Stored data entries:
########################################

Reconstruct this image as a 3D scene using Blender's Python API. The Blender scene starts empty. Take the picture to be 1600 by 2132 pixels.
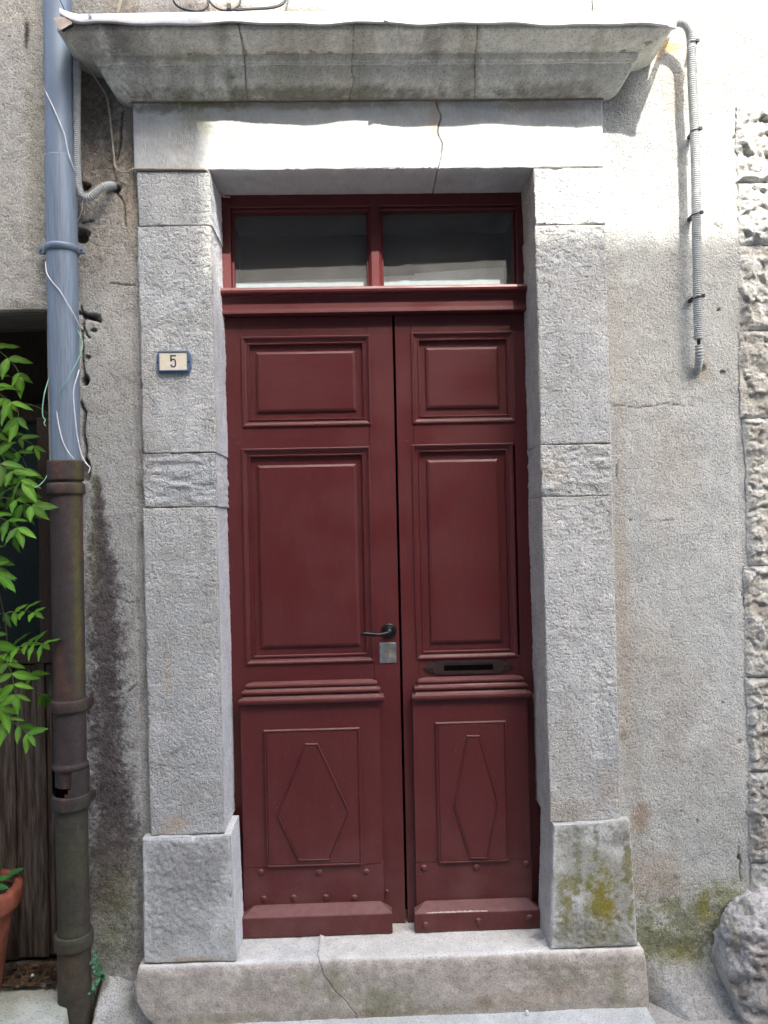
import bpy, bmesh, math, random
import numpy as np
from mathutils import Vector, Matrix
random.seed(5)
rng = np.random.default_rng(7)
SC = bpy.context.scene
COL = SC.collection

# ------------------------------------------------------------------ camera, world, sun, exposure
EYE, DIST, FPX, PW, PH = 1.56, 2.42, 1600.0, 1600, 2132      # eye height, distance to the facade (m), focal length in photo pixels
PITCH, YAW, ROLL = (math.radians(a) for a in (0.6447, 1.4843, 1.2629))
def _cam():
    cp, sp, cy, sy, cr, sr = math.cos(PITCH), math.sin(PITCH), math.cos(YAW), math.sin(YAW), math.cos(ROLL), math.sin(ROLL)
    return (np.array([[cy, 0, sy], [0, 1, 0], [-sy, 0, cy]]) @ np.array([[1, 0, 0], [0, cp, -sp], [0, sp, cp]])
            @ np.array([[cr, -sr, 0], [sr, cr, 0], [0, 0, 1]]))
CM = _cam()
cd = bpy.data.cameras.new('camera'); cam = bpy.data.objects.new('camera', cd); COL.objects.link(cam)
cd.sensor_fit = 'VERTICAL'; cd.sensor_height = 36.0; cd.lens = 36.0 * FPX / PH
cd.clip_start = 0.05; cd.clip_end = 500
tw = lambda c: Vector((c[0], c[2], -c[1]))
rt, up, bk = tw(CM[:, 0]), -tw(CM[:, 1]), -tw(CM[:, 2])
cam.matrix_world = Matrix(((rt[0], up[0], bk[0], 0), (rt[1], up[1], bk[1], -DIST), (rt[2], up[2], bk[2], EYE), (0, 0, 0, 1)))
SC.camera = cam

SUN = Vector((0.26, -1.0, 1.07)).normalized()
world = bpy.data.worlds.new('World'); SC.world = world; world.use_nodes = True
nt = world.node_tree; nt.nodes.clear()
sky = nt.nodes.new('ShaderNodeTexSky'); sky.sky_type = 'NISHITA'; sky.sun_disc = False
sky.sun_elevation = math.asin(SUN.z); sky.sun_rotation = math.atan2(SUN.x, SUN.y)
sky.air_density = 1.0; sky.dust_density = 7.0; sky.ozone_density = 2.6
bg = nt.nodes.new('ShaderNodeBackground'); bg.inputs['Strength'].default_value = 0.15
wo = nt.nodes.new('ShaderNodeOutputWorld')
nt.links.new(sky.outputs[0], bg.inputs[0]); nt.links.new(bg.outputs[0], wo.inputs[0])
sd = bpy.data.lights.new('sun', 'SUN'); sd.energy = 2.0; sd.angle = math.radians(0.55); sd.color = (1.0, 0.95, 0.88)
sun = bpy.data.objects.new('sun', sd); COL.objects.link(sun)
sun.rotation_euler = SUN.to_track_quat('Z', 'Y').to_euler(); sun.location = (2, -8, 9)
SC.view_settings.view_transform = 'Standard'; SC.view_settings.look = 'None'
SC.view_settings.gamma = 1.0; SC.view_settings.use_curve_mapping = False
SC.view_settings.exposure = 2.46
SC.render.engine = 'CYCLES'
SC.cycles.max_bounces = 8; SC.cycles.diffuse_bounces = 5; SC.cycles.transparent_max_bounces = 12
SC.cycles.use_denoising = True

# ------------------------------------------------------------------ helpers
def at(u, v, y=0.0):
    """World point of the spot seen at photo position (u, v) that lies at depth y behind the facade's front face."""
    d = CM @ np.array([(u - PW / 2) / FPX, (v - PH / 2) / FPX, 1.0]); d = d / d[2] * (DIST + y)
    return np.array([d[0], y, EYE - d[1]])
def Z(z): return EYE + z                        # heights below are measured from eye level

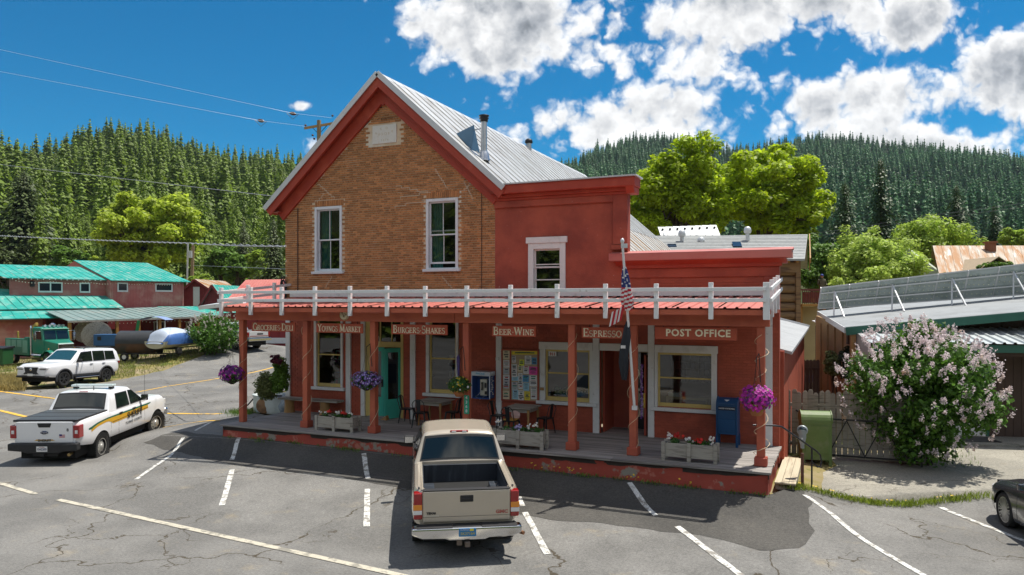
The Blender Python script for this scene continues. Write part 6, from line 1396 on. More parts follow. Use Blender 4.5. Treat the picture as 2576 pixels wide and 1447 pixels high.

########################################

**Task brief:** Keep every word of the data as it is when you write it out, but drop the pictures.

**Answer to this problem:**
Reconstruct this image as a 3D scene using Blender's Python API. The Blender scene starts empty. Take the picture to be 1600 by 2132 pixels.
import bpy, bmesh, math, random
import numpy as np
from mathutils import Vector, Matrix
random.seed(5)
rng = np.random.default_rng(7)
SC = bpy.context.scene
COL = SC.collection

# ------------------------------------------------------------------ camera, world, sun, exposure
EYE, DIST, FPX, PW, PH = 1.56, 2.42, 1600.0, 1600, 2132      # eye height, distance to the facade (m), focal length in photo pixels
PITCH, YAW, ROLL = (math.radians(a) for a in (0.6447, 1.4843, 1.2629))
def _cam():
    cp, sp, cy, sy, cr, sr = math.cos(PITCH), math.sin(PITCH), math.cos(YAW), math.sin(YAW), math.cos(ROLL), math.sin(ROLL)
    return (np.array([[cy, 0, sy], [0, 1, 0], [-sy, 0, cy]]) @ np.array([[1, 0, 0], [0, cp, -sp], [0, sp, cp]])
            @ np.array([[cr, -sr, 0], [sr, cr, 0], [0, 0, 1]]))
CM = _cam()
cd = bpy.data.cameras.new('camera'); cam = bpy.data.objects.new('camera', cd); COL.objects.link(cam)
cd.sensor_fit = 'VERTICAL'; cd.sensor_height = 36.0; cd.lens = 36.0 * FPX / PH
cd.clip_start = 0.05; cd.clip_end = 500
tw = lambda c: Vector((c[0], c[2], -c[1]))
rt, up, bk = tw(CM[:, 0]), -tw(CM[:, 1]), -tw(CM[:, 2])
cam.matrix_world = Matrix(((rt[0], up[0], bk[0], 0), (rt[1], up[1], bk[1], -DIST), (rt[2], up[2], bk[2], EYE), (0, 0, 0, 1)))
SC.camera = cam

SUN = Vector((0.26, -1.0, 1.07)).normalized()
world = bpy.data.worlds.new('World'); SC.world = world; world.use_nodes = True
nt = world.node_tree; nt.nodes.clear()
sky = nt.nodes.new('ShaderNodeTexSky'); sky.sky_type = 'NISHITA'; sky.sun_disc = False
sky.sun_elevation = math.asin(SUN.z); sky.sun_rotation = math.atan2(SUN.x, SUN.y)
sky.air_density = 1.0; sky.dust_density = 7.0; sky.ozone_density = 2.6
bg = nt.nodes.new('ShaderNodeBackground'); bg.inputs['Strength'].default_value = 0.15
wo = nt.nodes.new('ShaderNodeOutputWorld')
nt.links.new(sky.outputs[0], bg.inputs[0]); nt.links.new(bg.outputs[0], wo.inputs[0])
sd = bpy.data.lights.new('sun', 'SUN'); sd.energy = 2.0; sd.angle = math.radians(0.55); sd.color = (1.0, 0.95, 0.88)
sun = bpy.data.objects.new('sun', sd); COL.objects.link(sun)
sun.rotation_euler = SUN.to_track_quat('Z', 'Y').to_euler(); sun.location = (2, -8, 9)
SC.view_settings.view_transform = 'Standard'; SC.view_settings.look = 'None'
SC.view_settings.gamma = 1.0; SC.view_settings.use_curve_mapping = False
SC.view_settings.exposure = 2.46
SC.render.engine = 'CYCLES'
SC.cycles.max_bounces = 8; SC.cycles.diffuse_bounces = 5; SC.cycles.transparent_max_bounces = 12
SC.cycles.use_denoising = True

# ------------------------------------------------------------------ helpers
def at(u, v, y=0.0):
    """World point of the spot seen at photo position (u, v) that lies at depth y behind the facade's front face."""
    d = CM @ np.array([(u - PW / 2) / FPX, (v - PH / 2) / FPX, 1.0]); d = d / d[2] * (DIST + y)
    return np.array([d[0], y, EYE - d[1]])
def Z(z): return EYE + z                        # heights below are measured from eye level

The Blender Python script for this scene continues. Write part 6, from line 1396 on. More parts follow. Use Blender 4.5. Treat the picture as 2576 pixels wide and 1447 pixels high.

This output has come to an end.